Monday, April 7, 2008

Blast from Last Year

Here's an article from last year that's so classically luddite, it needs to be linked again.

Universal's CEO Once Called iPod Users Thieves. Now He's Giving Songs Away

The dinosaur CEO of UMG seems proud of the fact that he doesn't "get" technology. My favorite quotes from the interview:

Morris insists there wasn't a thing he or anyone else could have done differently. "There's no one in the record company that's a technologist," Morris explains. "That's a misconception writers make all the time, that the record industry missed this. They didn't. They just didn't know what to do. It's like if you were suddenly asked to operate on your dog to remove his kidney. What would you do?"

Personally, I would hire a vet. But to Morris, even that wasn't an option. "We didn't know who to hire," he says, becoming more agitated. "I wouldn't be able to recognize a good technology person — anyone with a good bullshit story would have gotten past me." Morris' almost willful cluelessness is telling. "He wasn't prepared for a business that was going to be so totally disrupted by technology," says a longtime industry insider who has worked with Morris. "He just doesn't have that kind of mind."


It seems that as CEO, Morris' job was not to just watch the royalty checks roll in, but to be sure his company was positioned for changes in the market. The Internet was a huge change (obviously), but he seems willfully, proudly ignorant of how he could have structured his company to anticipate the disruption, and leverage the massive new distribution channel.

Dinosaurs

Digital music firms pay heavy price for labels' support

More evidence that elderly big label managers are looking for punitive advances to fund their retirement benefits rather than building a healthy digital distribution chain for their industry.

Here we have an unnamed label executive comparing the new business of online media to opening a bricks and mortar store on Madison Avenue. They continue to be clueless that the physical music sales are dying.

Delivering music online has significant costs, but none that you can visit as a customer. Spinning disks at data centers and CDNs, and developing compelling service software are significant investements. At 15% margins and multi-million dollar advances will fool some Dot Com Bubble 2.0 investors for a while, but once the money runs out, the labels are no further along.

The labels should be enabling in new distribution solutions, not punishing them.

Friday, April 4, 2008

Label hires techie

The geeks were right; music labels bow to technology

...EMI Group hired Douglas Merrill, the former Google Chief of Information, to run the label's digital unit.

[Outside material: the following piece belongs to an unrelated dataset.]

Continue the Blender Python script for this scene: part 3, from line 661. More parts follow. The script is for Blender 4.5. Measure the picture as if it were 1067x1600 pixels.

There's nothing that says that the labels must be part of the finished equation... but the record companies are going to have to morph into smaller entities that represent fewer acts but oversee their total output: music, video, concerts, and merchandise.

Fred Wilson on the New Streaming

Something Important Is On The Horizon In The Music Business

In an always-on connected world, nobody will need downloads. I'll reorganize what I think is Fred's most important message to content owners and distributors, and service providers.

For content owners and distributors:

We need someone to create an easy to search streamable library of all the recorded music in the world. We need to be able to grab a track and embed it on our blog. We need to be able to see how many people played it... This all has to be licensed and legal and it has to result in money flowing to the artists.


For service providers (this goes to my thesis that it's the services who will enable the crowd to determine what acts get discovered and what music becomes popular, rather than relying on big promotion):

We need others to be able to crawl these user pages with the embedded music and create algorithms based on who posted it, how often it was played, and how often it was reblogged and linked to. The services that do all of that need to be able to play the music that flows out of these social algorithms in the same way.

Music from the Ashes

The music industry as we know it (big labels, big promotion) will die before it is reborn. Get ready for the Darwinian survival of the fittest bands.

Promotion will become organic, enabled by social media services. Music recommendation will return to a person-to-person, word-of-mouth high quality -- but on a global scale. The services that enable this promotion will be the new hit-breakers.

A&R departments are superfluous. This is not to say that A&R development is not needed. Artists may need managers who understand promotion, producers who undertand development, but they will be free-lance, not amalgamated into huge labels.